In contrast, California's private sector-led community solar market has no completed projects. The obstacle is a credit rate made unwieldy by the state’s power charge indifference adjustment (PCIA). Utilities demanded the PCIA be added to the credit rate to protect non-participating customers.
California's nation-leading solar sector will likely continue to have an undeveloped private sector-led community solar market until regulators adjust the PCIA in a separate proceeding on consumer choice aggregation, advocates told Utility Dive.
But Hawaii is expected to soon advance community solar with a rate design breakthrough. Its recently enacted community-based renewable energy (CBRE) law got regulatory approval in 2017 for an 8 MW phase one build in yet to be selected locations.

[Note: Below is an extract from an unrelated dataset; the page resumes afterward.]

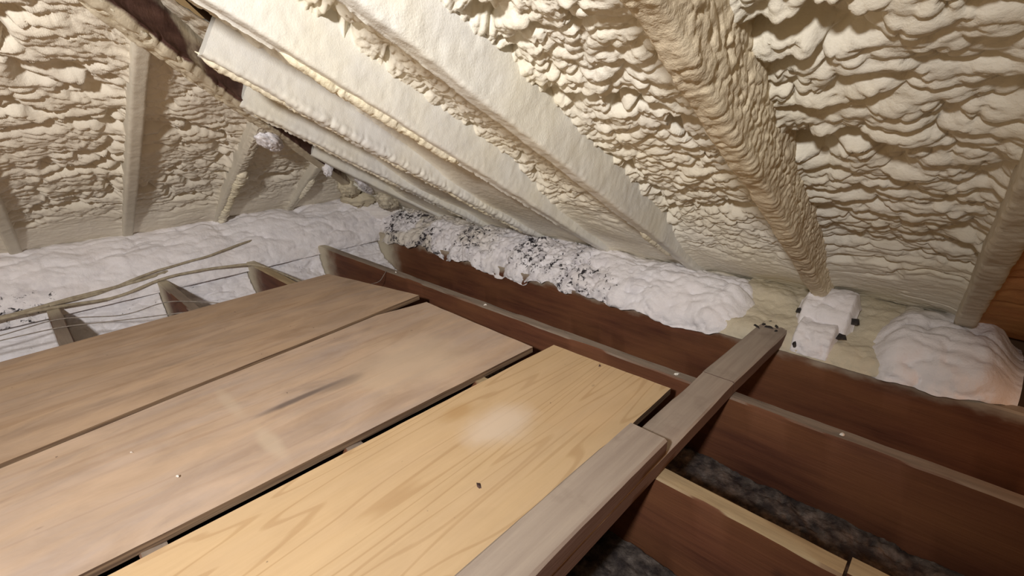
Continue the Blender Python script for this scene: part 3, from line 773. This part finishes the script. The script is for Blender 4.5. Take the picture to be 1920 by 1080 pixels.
# ------------------------------------------------------------------ crumbs and grit
def chip(name, loc, size, mat, seed, label, group, cat):
    rg = np.random.RandomState(seed)
    n = 7
    an = np.sort(rg.rand(n) * 2 * math.pi); rr = 0.5 + 0.5 * rg.rand(n)
    b = np.stack([np.cos(an) * rr * size[0], np.sin(an) * rr * size[1], np.zeros(n)], 1)
    t = b * 0.65; t[:, 2] = size[2] * (0.7 + 0.6 * rg.rand(n))
    R = np.stack([b, t]); a = rg.rand() * 6.28
    c, s_ = math.cos(a), math.sin(a)
    R = R @ np.array([[c, s_, 0], [-s_, c, 0], [0, 0, 1]])
    o = link(name, sweep_mesh(name, R), mat); o.location = loc
    return tag(o, label, cat, group)
zt = 0.0215
for i, (x, y, lab) in enumerate([(1.115, -1.575, 'white foam crumb near the left border on the middle board'), (1.285, -1.52, 'tiny white foam crumb on the near half of the middle board'),
                                 (0.52, -1.20, 'pale foam crumb on the brown board'), (0.30, -1.45, 'pale foam crumb close to the left edge of the brown board'), (0.68, -1.02, 'crumb beside the seam of the brown board')]):
    chip('foam_crumb', (x, y, zt), (0.006, 0.004, 0.003), CRUMB, i, lab, 'foam crumbs', 'crumb')
for i, (x, lab) in enumerate([(0.42, 'foam crumb on the joist top behind the far board corner'), (1.06, 'foam crumb on the joist top behind the middle board'), (1.88, 'bright foam crumb on the joist top beside the short stud'),
                              (2.30, 'white foam crumb on the joist top right of the stud'), (2.62, 'foam crumb on the joist top near the right border')]):
    chip('foam_crumb', (x, -S + 0.018, 0.001), (0.012, 0.006, 0.004), CRUMB, 20 + i, lab, 'foam crumbs', 'crumb')
chip('dark_chip', (1.791, -1.097, zt - 0.001), (0.012, 0.006, 0.003), LEAF, 40, 'small dark chip lying on the yellow pine board', None, 'chip')
chip('dark_chip', (1.700, -0.522, zt - 0.001), (0.008, 0.007, 0.003), LEAF, 41, 'dark red chip near the far end of the yellow pine board', None, 'chip')
rg = np.random.RandomState(5)
spots = [(1.985, 0.03), (2.0, 0.015), (2.02, 0.035), (1.97, -0.005), (2.035, 0.0), (1.99, 0.06), (2.015, 0.075)]
for i, (x, y) in enumerate(spots):
    chip('grit_clump', (x, y, 0.0445), (0.012 + 0.008 * rg.rand(), 0.006, 0.006), SOOT, 60 + i, 'black grit clump on the far end of the short stud', 'black grit on the short stud', 'grit')
for i, (x, y, z, lab) in enumerate([(2.085, -0.0, 0.012, 'black gap of grit under the small white foam block'), (2.20, 0.05, 0.055, 'black grit clump right of the small white foam block'), (2.215, 0.12, 0.085, 'black grit clump right of the upper white foam block'), (2.06, 0.11, 0.085, 'black grit clump left of the upper white foam block')]):
    chip('grit_clump', (x, y, z), (0.022, 0.010, 0.016), SOOT, 80 + i, lab, 'black grit beside the foam blocks', 'grit')

def rubble_mat():
    t = NT('sooty_rubble', 0.95, 0.1)
    n = t.noise(t.co, 26, 4, 0.6)
    t.color(t.ramp(n, [(0.40, (0.035, 0.028, 0.027)), (0.55, (0.085, 0.070, 0.062)), (0.72, (0.17, 0.145, 0.13))]))
    t.bump(t.noise(t.co, 70, 4), 0.8, 0.008)
    return t.m
RUBBLE = rubble_mat()
def debris(name, x0, x1, y0, y1, seed, label, hmax, up):
    nx, ny = int((x1 - x0) / 0.005), int((y1 - y0) / 0.005)
    X, Y = np.meshgrid(np.linspace(x0, x1, nx), np.linspace(y0, y1, ny), indexing='ij')
    w = (Y - y0) / (y1 - y0); w = w if up else 1 - w
    h = hmax * (0.15 + 0.85 * w ** 2) * np.clip(0.55 + 0.7 * fbm(X * 9, Y * 9, seed), 0, 2) \
        + 0.014 * domes(X / 0.024 + fbm(X * 30, Y * 30, seed), Y / 0.022, seed + 2) * vnoise(X * 14, Y * 14, seed + 5) + 0.005 * domes(X / 0.010, Y / 0.010, seed + 3)
    P = np.dstack([X, Y, FLOOR - 0.002 + h])
    return tag(link(name, grid_mesh(name, P), RUBBLE), label, 'debris', None, 'stuff')
debris('debris', 1.2, 3.6, -0.765, -0.408, 5, 'dark grit and rubble on the lath between the two joists at lower right', 0.020, True)
debris('debris', 1.2, 3.6, -1.17, -0.815, 6, 'grit on the lath in front of the pale-topped joist', 0.012, True)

In the CBRE program’s phase two, developers will add 64 MW of capacity and, for the first time, the credit rates will include time-varying compensation. That will provide the first real-world answers to two of the newest questions about community solar: how will the time-varying rates affect customers' use of battery storage? and how will the complications of time-varying rates affect community solar's value proposition?
ProVision’s Mangelsdorf told Utility Dive the complexities of managing the credit rate are likely to slow the program’s roll out. “It is a well-intentioned idea that will be very difficult to actually implement.”
The same might be said of efforts across the country by utility policy executives and solar advocates at the state level. Yet NCCETC reports at least seven states have just-introduced or pending Q1 2018 solar policy legislation and at least 13 more have pending solar policy regulatory actions. There are also 35 unresolved requests for fixed charge increases and two for new demand charges.
The policy debates are not slowing or compromising utilities’ focus on protecting customers and shareholders, or advocates’ ambitions to protect customer choice and expand solar.